Task requirements: An exact copy of all the data is required, with pictures left out.

########################################

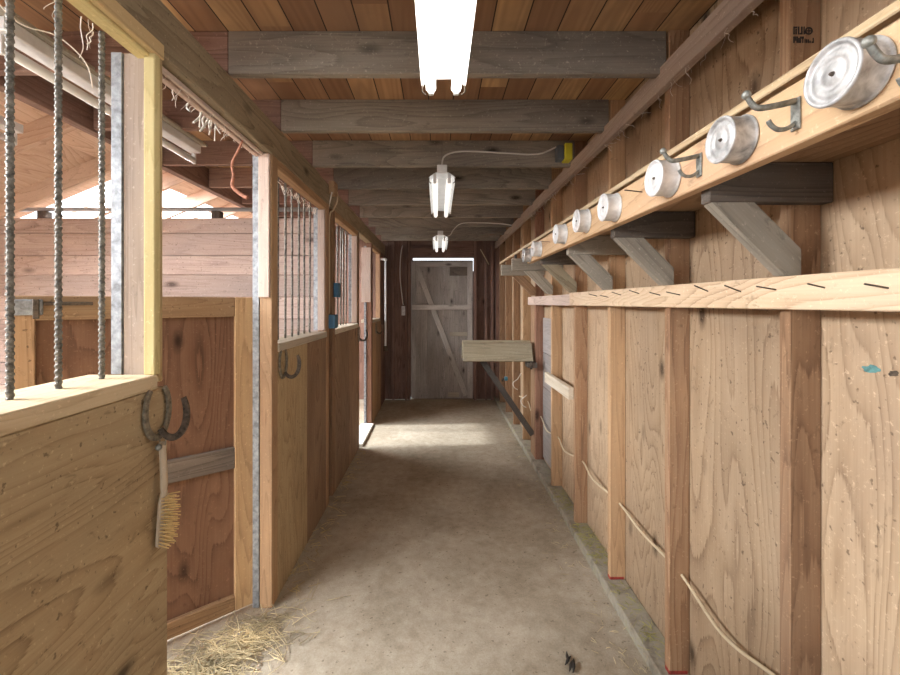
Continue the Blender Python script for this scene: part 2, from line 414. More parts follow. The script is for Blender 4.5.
# ------------------------------------------------------------------ shelf with hook board
XF = .70
sh = thing('wall_shelf', (.9, 2, 1.92), 'long bracketed wall shelf with a golden front board carrying tins and hooks', 'shelf')
bd('front_board', XF, XF+.036, -.9, 3.3, 1.96, 2.082, 'fascia', sh)
bd('top_strip', .775, .80, -.9, 5.3, 2.142, 2.164, 'ledge', sh)
for y in (-.5, .45, 1.5, 2.6, 3.7, 4.25): bd('spacer', .78, .80, y, y+.05, 2.0552, 2.1418, 'darkgrey', sh)
bd('shelf_board', XF+.068, XW-.002, -.9, 4.32, 2.037, 2.055, 'ply_brown', sh, axis=1)
arm_ys = [ys[i] for i in (2, 3, 4, 5, 6, 7, 8, 9)]
for k, y in enumerate(arm_ys):
    xa = .742 if y < 3.2 else .64
    key = ['darkgrey', 'darkgrey', 'darkgrey', 'darkgrey', 'grey', 'darkgrey', 'grey', 'grey'][k]
    bd('bracket_arm', xa, XW-.002, y-.039, y-.0005, 1.926 if k < 6 else 1.93, 2.036, key, sh)
    # diagonal strut, flat face towards the aisle end
    z1 = 1.727 if y < 4.6 else 1.7
    a = Vector((.775, y-.020, 1.926)); b = Vector((.975, y-.020, 1.726))
    d = (b-a).normalized(); w = .082
    nrm = Vector((-d.z, 0, d.x))            # in plane, up and right
    if nrm.z < 0: nrm = -nrm
    lo0 = a - d*.0; bm = bmesh.new()
    # polygon in xz: cut level under the arm and plumb against the stud
    t = w/abs(d.z)      # level cut width
    tv = w/abs(d.x)
    xlo = .75
    poly = [(xlo, 1.9255), (xlo+t, 1.9255)]
    sl = d.z/d.x
    xs_ = XS-.001
    poly += [(xs_, 1.9255+sl*(xs_-xlo-t)), (xs_, 1.728)] if True else []
    # lower edge meets the nail board top
    xe = xlo+(1.726-1.9255)/sl
    if xe < xs_: poly += [(xe, 1.726)]
    poly[3] = (xs_, 1.726)
    if xe >= xs_: poly = poly[:3]+[(xs_, 1.9255+sl*(xs_-xlo))]
    vs = [bm.verts.new((p[0], 0, p[1])) for p in poly]
    f = bm.faces.new(vs)
    ex = bmesh.ops.extrude_face_region(bm, geom=[f])
    bmesh.ops.translate(bm, vec=(0, .038, 0), verts=[e for e in ex['geom'] if isinstance(e, bmesh.types.BMVert)])
    bmesh.ops.recalc_face_normals(bm, faces=bm.faces[:])
    o = Vector((.87, y-.038, 1.83))
    bmesh.ops.translate(bm, vec=-Vector((.87, 0, 1.83)), verts=bm.verts)
    ang = math.atan2(-d.z, d.x)
    bmesh.ops.rotate(bm, cent=(0,0,0), matrix=Matrix.Rotation(-ang, 3, 'Y'), verts=bm.verts)
    so = link('strut', mesh_from(bm, 'strut'), wood(['grey', 'grey', 'grey', 'grey', 'grey', 'saddle', 'grey', 'stud'][k], 0), sh, o, (0, ang, 0))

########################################

Result below:
Continue the Blender Python script for this scene: part 2, from line 414. More parts follow. The script is for Blender 4.5.
# ------------------------------------------------------------------ shelf with hook board
XF = .70
sh = thing('wall_shelf', (.9, 2, 1.92), 'long bracketed wall shelf with a golden front board carrying tins and hooks', 'shelf')
bd('front_board', XF, XF+.036, -.9, 3.3, 1.96, 2.082, 'fascia', sh)
bd('top_strip', .775, .80, -.9, 5.3, 2.142, 2.164, 'ledge', sh)
for y in (-.5, .45, 1.5, 2.6, 3.7, 4.25): bd('spacer', .78, .80, y, y+.05, 2.0552, 2.1418, 'darkgrey', sh)
bd('shelf_board', XF+.068, XW-.002, -.9, 4.32, 2.037, 2.055, 'ply_brown', sh, axis=1)
arm_ys = [ys[i] for i in (2, 3, 4, 5, 6, 7, 8, 9)]
for k, y in enumerate(arm_ys):
    xa = .742 if y < 3.2 else .64
    key = ['darkgrey', 'darkgrey', 'darkgrey', 'darkgrey', 'grey', 'darkgrey', 'grey', 'grey'][k]
    bd('bracket_arm', xa, XW-.002, y-.039, y-.0005, 1.926 if k < 6 else 1.93, 2.036, key, sh)
    # diagonal strut, flat face towards the aisle end
    z1 = 1.727 if y < 4.6 else 1.7
    a = Vector((.775, y-.020, 1.926)); b = Vector((.975, y-.020, 1.726))
    d = (b-a).normalized(); w = .082
    nrm = Vector((-d.z, 0, d.x))            # in plane, up and right
    if nrm.z < 0: nrm = -nrm
    lo0 = a - d*.0; bm = bmesh.new()
    # polygon in xz: cut level under the arm and plumb against the stud
    t = w/abs(d.z)      # level cut width
    tv = w/abs(d.x)
    xlo = .75
    poly = [(xlo, 1.9255), (xlo+t, 1.9255)]
    sl = d.z/d.x
    xs_ = XS-.001
    poly += [(xs_, 1.9255+sl*(xs_-xlo-t)), (xs_, 1.728)] if True else []
    # lower edge meets the nail board top
    xe = xlo+(1.726-1.9255)/sl
    if xe < xs_: poly += [(xe, 1.726)]
    poly[3] = (xs_, 1.726)
    if xe >= xs_: poly = poly[:3]+[(xs_, 1.9255+sl*(xs_-xlo))]
    vs = [bm.verts.new((p[0], 0, p[1])) for p in poly]
    f = bm.faces.new(vs)
    ex = bmesh.ops.extrude_face_region(bm, geom=[f])
    bmesh.ops.translate(bm, vec=(0, .038, 0), verts=[e for e in ex['geom'] if isinstance(e, bmesh.types.BMVert)])
    bmesh.ops.recalc_face_normals(bm, faces=bm.faces[:])
    o = Vector((.87, y-.038, 1.83))
    bmesh.ops.translate(bm, vec=-Vector((.87, 0, 1.83)), verts=bm.verts)
    ang = math.atan2(-d.z, d.x)
    bmesh.ops.rotate(bm, cent=(0,0,0), matrix=Matrix.Rotation(-ang, 3, 'Y'), verts=bm.verts)
    so = link('strut', mesh_from(bm, 'strut'), wood(['grey', 'grey', 'grey', 'grey', 'grey', 'saddle', 'grey', 'stud'][k], 0), sh, o, (0, ang, 0))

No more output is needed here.